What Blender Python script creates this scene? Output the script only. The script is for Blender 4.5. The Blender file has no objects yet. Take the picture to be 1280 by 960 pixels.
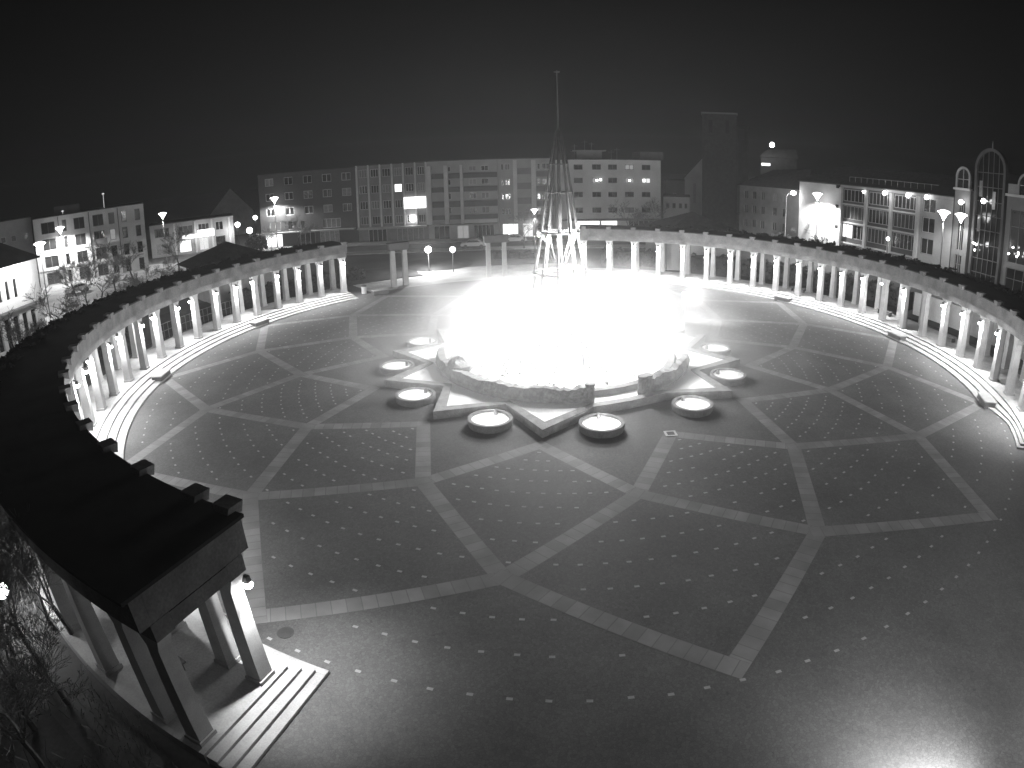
import bpy, math, random
from mathutils import Vector, Matrix
random.seed(7)
S = bpy.context.scene
COL = S.collection
R = math.radians
PI = math.pi

# ------------------------------------------------------------------ materials
TONE = {'column_concrete': .16, 'curtained_glass': .6, 'night_glass': .5, 'window_frame': .2, 'basin_rim_stone': .2, 'dim_office_glass': .5, 'kerb_stone': .25}
def mat(name, v, rough=.8, var=.15, scale=3.0, bump=0.0, spec=.3, fine=0.0, fscale=40, metal=0):
    m = bpy.data.materials.new(name); m.use_nodes = True
    nt = m.node_tree; b = nt.nodes['Principled BSDF']
    b.inputs['Roughness'].default_value = rough
    b.inputs['Metallic'].default_value = metal
    b.inputs['Specular IOR Level'].default_value = spec
    tc = nt.nodes.new('ShaderNodeTexCoord')
    n = nt.nodes.new('ShaderNodeTexNoise'); n.inputs['Scale'].default_value = scale; n.inputs['Detail'].default_value = 5
    nt.links.new(tc.outputs['Object'], n.inputs['Vector'])
    mr = nt.nodes.new('ShaderNodeMapRange')
    mr.inputs['From Min'].default_value = .3; mr.inputs['From Max'].default_value = .7
    mr.inputs['To Min'].default_value = v*(1-var); mr.inputs['To Max'].default_value = v*(1+var)
    nt.links.new(n.outputs['Fac'], mr.inputs['Value'])
    out = mr.outputs['Result']
    if fine:
        n2 = nt.nodes.new('ShaderNodeTexNoise'); n2.inputs['Scale'].default_value = fscale; n2.inputs['Detail'].default_value = 2
        nt.links.new(tc.outputs['Object'], n2.inputs['Vector'])
        m2 = nt.nodes.new('ShaderNodeMapRange')
        m2.inputs['From Min'].default_value = .3; m2.inputs['From Max'].default_value = .7
        m2.inputs['To Min'].default_value = 1-fine; m2.inputs['To Max'].default_value = 1+fine
        nt.links.new(n2.outputs['Fac'], m2.inputs['Value'])
        mu = nt.nodes.new('ShaderNodeMath'); mu.operation = 'MULTIPLY'
        nt.links.new(out, mu.inputs[0]); nt.links.new(m2.outputs['Result'], mu.inputs[1]); out = mu.outputs[0]
    if name in TONE:
        oi = nt.nodes.new('ShaderNodeObjectInfo'); m3 = nt.nodes.new('ShaderNodeMapRange')
        m3.inputs['To Min'].default_value = 1-TONE[name]; m3.inputs['To Max'].default_value = 1+TONE[name]
        nt.links.new(oi.outputs['Random'], m3.inputs['Value'])
        mu = nt.nodes.new('ShaderNodeMath'); mu.operation = 'MULTIPLY'
        nt.links.new(out, mu.inputs[0]); nt.links.new(m3.outputs[0], mu.inputs[1]); out = mu.outputs[0]
    nt.links.new(out, b.inputs['Base Color'])
    if bump:
        bp = nt.nodes.new('ShaderNodeBump'); bp.inputs['Strength'].default_value = bump
        nt.links.new(n.outputs['Fac'], bp.inputs['Height']); nt.links.new(bp.outputs['Normal'], b.inputs['Normal'])
    return m

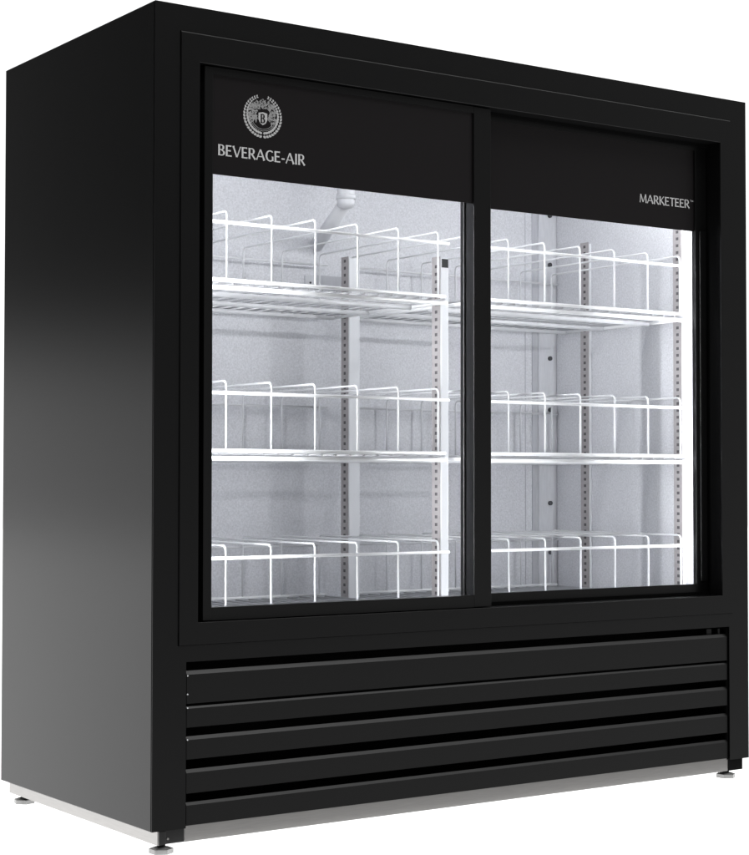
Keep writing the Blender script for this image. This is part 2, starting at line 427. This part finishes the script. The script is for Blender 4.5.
# ---- base rails, corner brackets, feet
zr0, zr1 = -.0198, -.0003
B('base_rail', STEEL, fr, (.0555, 1.1505, .0036, .006, zr0, zr1), (.0575, 1.1484, .0036, .006, zr1, .0045), label='grey steel rail below the front louvers')
B('base_rail', STEEL, fr, (.0103, .0128, .0005, D-.012, zr0, zr1), label='bright steel rail below the left side panel')
B('base_rail', STEEL, fr, (1.1872, 1.1897, .0045, D-.012, zr0, zr1))
B('base_rail', STEEL, fr, (.0130, 1.1870, D-.015, D-.0125, zr0, zr1))
cb = B('corner_bracket', FOOTD, fr, (.0130, .0240, .0008, .0060, zr0, zr1), (.0240, .0550, .0040, .0070, zr0, zr1), bev=.0006)
bm = bmesh.new(); tube(bm, [(.0285, .0041, -.0125), (.0285, .0028, -.0125)], .0017, 10); obj('bolt', bm, STEEL, cb)
B('corner_bracket', SHADE, fr, (1.1508, 1.1865, .003, .030, zr0, zr1), bev=.0006)
def foot(x, y, s=1, rot=.3):
    bm = bmesh.new()
    n = 6; r = .0175
    for z0, z1, ra, rb in ((FLOOR+.0002, FLOOR+.0068, r, r), (FLOOR+.0068, FLOOR+.0092, r*.92, .009)):
        A = [bm.verts.new((x+ra*math.cos(rot+i*math.pi/3), y+ra*math.sin(rot+i*math.pi/3), z0)) for i in range(n)]
        Bv = [bm.verts.new((x+rb*math.cos(rot+i*math.pi/3), y+rb*math.sin(rot+i*math.pi/3), z1)) for i in range(n)]
        for i in range(n): bm.faces.new((A[i], A[(i+1) % n], Bv[(i+1) % n], Bv[i]))
        bm.faces.new(A[::-1]); bm.faces.new(Bv)
    f = obj('leveling_foot', bm, FOOT, fr)
    bm = bmesh.new(); tube(bm, [(x, y, FLOOR+.009), (x, y, -.0005)], .006, 12); obj('threaded_stem', bm, FOOTD, f)
foot(.0225, .012, rot=.55); foot(1.1565, .014, rot=.55); foot(.0215, .4865, rot=.3); foot(1.1565, .487)

# ------------------------------------------------------------------ wire shelves
SY0, SY1 = .100, .460
def make_shelf(hoop_last, w_=.520):
    """local origin at the shelf's front right corner rail height"""
    root = bpy.data.objects.new('wire_shelf', None); COL.objects.link(root)
    bm = bmesh.new()
    # deck: front-to-back wires over cross bars
    x = -w_+.004
    while x < -.003:
        tube(bm, [(x, 0, -.0045), (x, SY1-SY0, -.0045)], .0016, 6); x += .0269
    obj('deck_wires', bm, DECK, root)
    bm = bmesh.new()
    for y, r in ((.098, .0040), (.225, .0040), (.335, .0036)):
        tube(bm, [(-w_+.002, y, -.0105), (-.004, y, -.0105)], r, 10)
    obj('cross_bar', bm, WIREB, root)
    bm = bmesh.new()
    tube(bm, [(-w_, -.002, 0), (-.006, -.002, 0)], .0029, 10)
    tube(bm, [(-w_, -.001, -.0115), (-.001, -.001, -.0115)], .0034, 10)
    tube(bm, [(-w_, SY1-SY0, -.001), (-.006, SY1-SY0, -.001)], .0026, 8)
    for xx in (-w_, -.0015): tube(bm, [(xx, 0, -.0095), (xx, SY1-SY0, -.0095)], .0028, 8)
    obj('rim_rail', bm, WIRE, root)
    bm = bmesh.new(); tube(bm, [(-w_+.01, -.0045, .0880), (.0005, -.0045, .0880)], .0025, 10); obj('front_guard_wire', bm, WIRE, root)
    bm = bmesh.new(); tube(bm, [(-w_+.01, SY1-SY0+.0035, .0880), (.0, SY1-SY0+.0035, .0880)], .0018, 8); obj('rear_guard_wire', bm, WIREB, root)
    for k in range(7):
        xx = hoop_last-.0805*k
        if xx < -w_: continue
        r = .008; pts = [(xx, 0, .0)]
        for a in range(0, 91, 18): pts.append((xx, r-r*math.cos(math.radians(a)), .1065-r+r*math.sin(math.radians(a))))
        for a in range(90, -1, -18): pts.append((xx, SY1-SY0-r+r*math.cos(math.radians(a)), .1065-r+r*math.sin(math.radians(a))))
        pts.append((xx, SY1-SY0, 0))
        bm = bmesh.new(); tube(bm, pts, .0017, 8); obj('divider_hoop', bm, WIREB, root)
    return root
def copy_tree(root):
    c = root.copy(); COL.objects.link(c)
    for ch in root.children:
        d = ch.copy(); COL.objects.link(d); d.parent = c
    return c
left = make_shelf(-.0187); right = None
LZ = (.8015, .5415, .2905)
names = ('top', 'middle', 'bottom')
for bay, xr, lab in ((0, .5985, 'left'), (1, 1.1515, 'right')):
    for i, z in enumerate(LZ):
        o = left if (bay == 0 and i == 0) else copy_tree(left)
        o.location = (xr if bay == 0 else xr-.0005, SY0, z)
        o['category'] = 'shelf'; o['group'] = 'white wire shelves inside the cooler'
        o['label'] = f'{names[i]} white wire shelf with divider hoops behind the {lab} glass door'
bpy.context.view_layer.update()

- - - - - - -

-- BRIEF --
Copy every line from the entries that contains the word "this".

-- COMPLETE RESPONSE --
What Blender Python script creates this scene? Output the script only. The script is for Blender 4.5. The Blender file has no objects yet. Take the picture to be 1280 by 960 pixels.
Keep writing the Blender script for this image. This is part 2, starting at line 427. This part finishes the script. The script is for Blender 4.5.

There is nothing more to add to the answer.